_EXERCISE OBJECTIVE:_
Print the listing from its top line through the line containing "from mathutils import Matrix, Vector", nothing more, and leave out the pictures.

_RECORDED INFORMATION:_

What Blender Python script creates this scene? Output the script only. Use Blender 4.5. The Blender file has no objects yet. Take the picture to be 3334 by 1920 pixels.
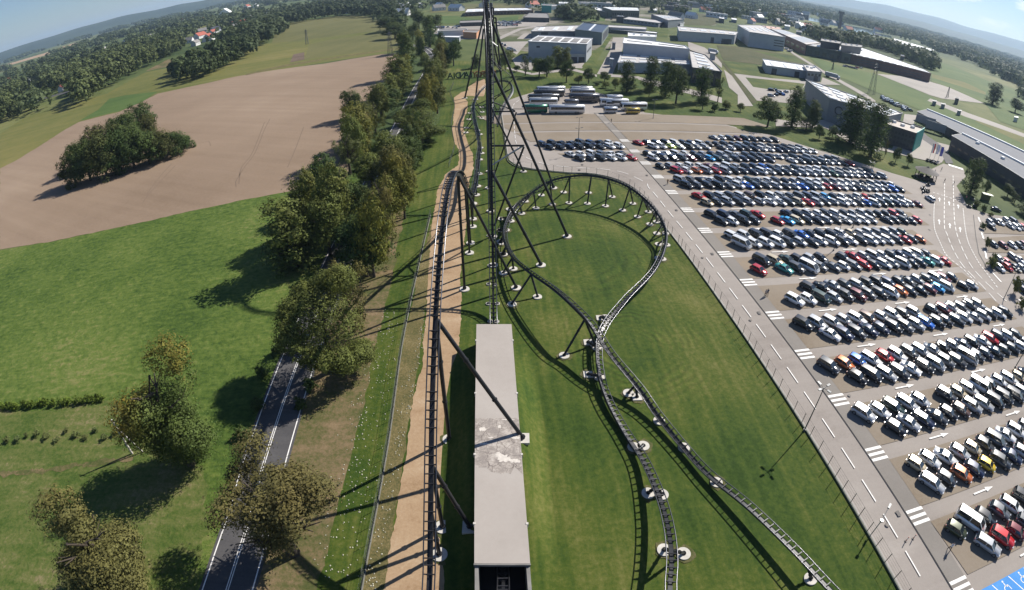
import bpy, math, random
import numpy as np
from mathutils import Matrix, Vector

# ============================================================ camera, world, sun, exposure
sc = bpy.context.scene
C = sc.collection
H = 56.0                                             # eye height above the ground, metres
LF, LK, PITCH, ROLL = 1.7699, -0.0338, 0.5840, -0.0014   # wide action-camera lens
cd = bpy.data.cameras.new('camera'); cam = bpy.data.objects.new('camera', cd); C.objects.link(cam); sc.camera = cam
cd.type = 'PANO'; cd.panorama_type = 'FISHEYE_LENS_POLYNOMIAL'; cd.fisheye_fov = math.pi
cd.clip_start = 0.1; cd.clip_end = 60000; cd.sensor_width = 36; cd.sensor_fit = 'HORIZONTAL'
fm = LF*1000*36/3334
cd.fisheye_polynomial_k0 = 0; cd.fisheye_polynomial_k1 = -1/fm; cd.fisheye_polynomial_k2 = 0
cd.fisheye_polynomial_k3 = -LK/fm**3; cd.fisheye_polynomial_k4 = 0
cF = np.array([0, math.cos(PITCH), -math.sin(PITCH)]); _r = np.array([1., 0, 0]); _u = np.cross(_r, cF)
cR = math.cos(ROLL)*_r + math.sin(ROLL)*_u; cU = -math.sin(ROLL)*_r + math.cos(ROLL)*_u
cam.matrix_world = Matrix(((cR[0], cU[0], -cF[0], 0), (cR[1], cU[1], -cF[1], 0), (cR[2], cU[2], -cF[2], H), (0, 0, 0, 1)))

SUN_AZ, SUN_EL = math.radians(38.5), math.radians(38.0)   # azimuth counted from +x
w = bpy.data.worlds.new('World'); sc.world = w; w.use_nodes = True
nt = w.node_tree; bg = nt.nodes['Background']
sky = nt.nodes.new('ShaderNodeTexSky'); sky.sky_type = 'NISHITA'; sky.sun_disc = False
sky.sun_elevation = SUN_EL; sky.sun_rotation = math.pi/2 - SUN_AZ
sky.air_density = 1.0; sky.dust_density = 0.15; sky.ozone_density = 1.6; sky.altitude = 200
tint = nt.nodes.new('ShaderNodeVectorMath'); tint.operation = 'MULTIPLY'; tint.inputs[1].default_value = (.84, .97, 1.22)
nt.links.new(sky.outputs[0], tint.inputs[0])
tcw = nt.nodes.new('ShaderNodeTexCoord'); sx = nt.nodes.new('ShaderNodeSeparateXYZ'); nt.links.new(tcw.outputs['Generated'], sx.inputs[0])
cmul = nt.nodes.new('ShaderNodeVectorMath'); cmul.operation = 'MULTIPLY'; cmul.inputs[1].default_value = (7, 7, 26); nt.links.new(tcw.outputs['Generated'], cmul.inputs[0])
cn = nt.nodes.new('ShaderNodeTexNoise'); cn.inputs['Scale'].default_value = 1.3; cn.inputs['Detail'].default_value = 8; cn.inputs['Roughness'].default_value = .6; nt.links.new(cmul.outputs[0], cn.inputs['Vector'])
cr1 = nt.nodes.new('ShaderNodeMapRange'); cr1.inputs['From Min'].default_value = .54; cr1.inputs['From Max'].default_value = .68; nt.links.new(cn.outputs[0], cr1.inputs[0])
cr2 = nt.nodes.new('ShaderNodeMapRange'); cr2.inputs['From Min'].default_value = .30; cr2.inputs['From Max'].default_value = .75; nt.links.new(sx.outputs['X'], cr2.inputs[0])
cr3 = nt.nodes.new('ShaderNodeMapRange'); cr3.inputs['From Min'].default_value = .02; cr3.inputs['From Max'].default_value = .05; nt.links.new(sx.outputs['Z'], cr3.inputs[0])
cm1 = nt.nodes.new('ShaderNodeMath'); cm1.operation = 'MULTIPLY'; nt.links.new(cr1.outputs[0], cm1.inputs[0]); nt.links.new(cr2.outputs[0], cm1.inputs[1])
cm2 = nt.nodes.new('ShaderNodeMath'); cm2.operation = 'MULTIPLY'; nt.links.new(cm1.outputs[0], cm2.inputs[0]); nt.links.new(cr3.outputs[0], cm2.inputs[1])
cmx = nt.nodes.new('ShaderNodeMixRGB'); nt.links.new(cm2.outputs[0], cmx.inputs[0]); nt.links.new(tint.outputs[0], cmx.inputs[1]); cmx.inputs[2].default_value = (15, 15, 15.5, 1)
nt.links.new(cmx.outputs[0], bg.inputs[0]); bg.inputs[1].default_value = 0.05
sl = bpy.data.lights.new('sun', 'SUN'); sl.energy = 5.0; sl.angle = math.radians(0.53); sl.color = (1.0, 0.95, 0.87)
so = bpy.data.objects.new('sun', sl); C.objects.link(so)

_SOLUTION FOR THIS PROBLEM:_
What Blender Python script creates this scene? Output the script only. Use Blender 4.5. The Blender file has no objects yet. Take the picture to be 3334 by 1920 pixels.
import bpy, math, random
import numpy as np
from mathutils import Matrix, Vector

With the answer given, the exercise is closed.